The study of high performers across domains — from elite athletes to exceptional executives to breakthrough researchers — consistently finds that their relationship to failure is categorically different from average performers. Not that they fail less. That they process, respond to, and use failure differently.

This difference is learnable. But it requires understanding specifically what is different, not just repeating the general observation that “successful people fail too.”

THE RESEARCH ON HIGH PERFORMERS AND FAILURE

A 2011 study published in the Journal of Personality and Social Psychology by Heidi Grant Halvorson examined how people with performance goals (trying to demonstrate ability) versus learning goals (trying to develop ability) responded to failure. Performance-goal-oriented people showed significant decrements in performance after failure. Learning-goal-oriented people maintained or improved performance after failure. (Halvorson, H.G. (2011). Succeed: How We Can Reach Our Goals. Hudson Street Press.)

The implication is that how you frame your goals — as demonstrations of fixed ability versus development of growing ability — determines how failure affects you. This is not a personality trait. It is a cognitive orientation that can be deliberately changed.

Research by Angela Duckworth on grit defines it as the combination of passion and perseverance for long-term goals, and documents that grit is a stronger predictor of achievement than IQ in a wide range of performance domains. (Duckworth, A.L. et al. (2007). Grit: Perseverance and passion for long-term goals. Journal of Personality and Social Psychology, 92(6), 1087-1101. https://doi.org/10.1037/0022-3514.92.6.1087). The capacity to maintain effort after failure is a trained capacity, not a fixed attribute.

THE THREE COGNITIVE DIFFERENCES

Top performers process failure differently along three specific dimensions:

  • Attribution. Average performers tend to attribute failure to stable, internal causes: “I’m not good at this,” “this isn’t my strength,” “I’m just not built for this kind of work.” Top performers are more likely to attribute failure to specific, changeable factors: “my preparation was insufficient,” “I misread the situation,” “I needed more information.” One attribution forecloses improvement. The other opens a path to it.
  • Time horizon. Average performers evaluate failure in terms of its immediate consequences and current emotional impact. Top performers are more likely to evaluate failure in terms of its informational value for future performance. This is not indifference to the current pain — they experience it — but a longer evaluation frame that reduces the weight of any single failure relative to the broader trajectory.
  • Specificity of learning. Top performers extract specific, actionable information from failures: what decision produced the bad outcome, what information was missing, what they would do differently. Average performers are more likely to reach general conclusions (“I need to try harder”) that produce no behavioral change. Specific learning produces specific improvement.

THE ROLE OF PSYCHOLOGICAL SAFETY IN ORGANIZATIONAL CONTEXTS

Amy Edmondson’s research at Harvard Business School on psychological safety — the belief that you can take risks without fear of punishment or humiliation — documents that teams where psychological safety is high learn more from failures and outperform teams where it is low. (Edmondson, A. (1999).

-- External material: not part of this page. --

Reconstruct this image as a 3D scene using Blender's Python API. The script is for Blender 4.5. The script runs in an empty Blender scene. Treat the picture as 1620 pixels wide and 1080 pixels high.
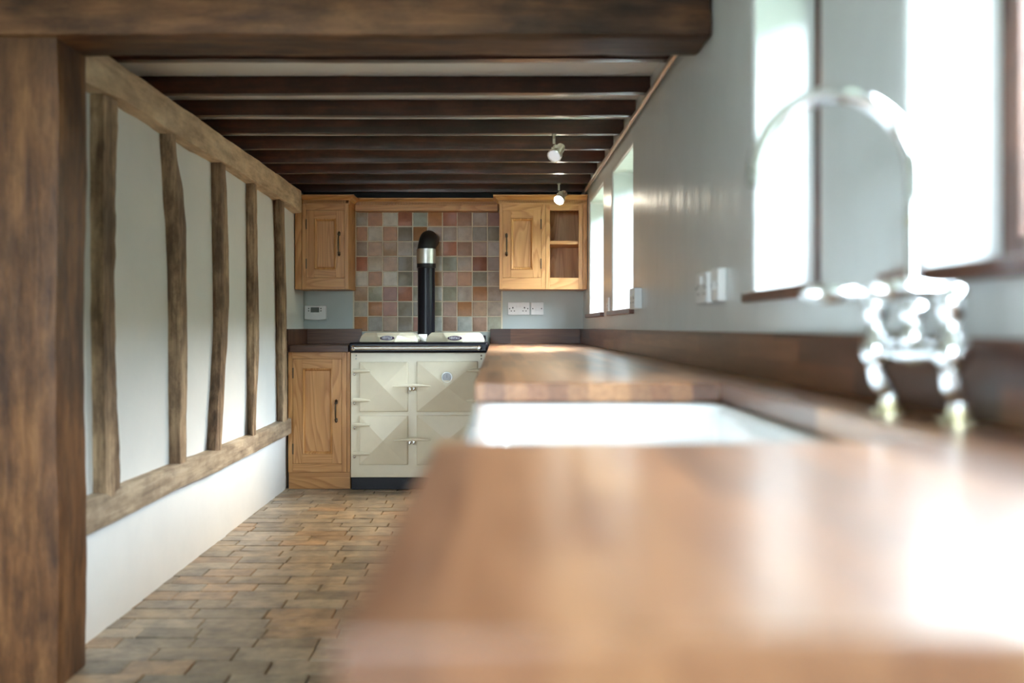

Psychological safety and learning behavior in work teams. Administrative Science Quarterly, 44(2), 350-383. https://doi.org/10.2307/2666999). 

The mechanism is direct: in low-safety environments, people hide failures rather than reporting and analyzing them. Hidden failures are not learned from. They recur. The organization pays the cost of the failure and then pays it again, because the conditions that produced it were never addressed.

This creates a practical question for professionals: are you in an environment where failures are reported and analyzed, or hidden and blamed? And if you lead others, which environment are you creating?

THE FAILURE DEBRIEF HABIT

The single most differentiating practice among high performers is a structured failure debrief — a disciplined review of what happened, why, and what changes in approach it implies.

A simple debrief asks four questions:

  • What was the intended outcome?
  • What actually happened?
  • What specific factors contributed to the gap between intention and outcome?
  • What would I do differently, and specifically when?

This is not elaborate. Elite military, sports, and organizational performance communities use versions of this structure consistently and have documented its effectiveness. (Source: US Army After Action Review Process. https://www.armyupress.army.mil/Portals/7/Primer-on-Urban-Operation/Documents/after-action-review.pdf). 

The professionals who improve fastest are almost always the ones who debrief most consistently — not just after large failures, but after any outcome that differed from expectation.

Developing a better relationship with failure is a performance advantage with documented returns. Dream Institute Worldwide’s books include resources on performance psychology, professional resilience, and the learning habits that separate plateauing professionals from those who continue developing. This is where the difference lives.

THE CONCLUSION

Top performers do not fail less than average performers. They attribute failure differently, evaluate it over a longer time horizon, and extract more specific learning from it. These cognitive habits are not personality traits — they are practices that can be deliberately developed. The structured failure debrief is the most accessible and impactful tool available. Use it consistently. The professionals who do improve faster, recover better, and compound their learning in ways that those who avoid thinking about their failures systematically do not.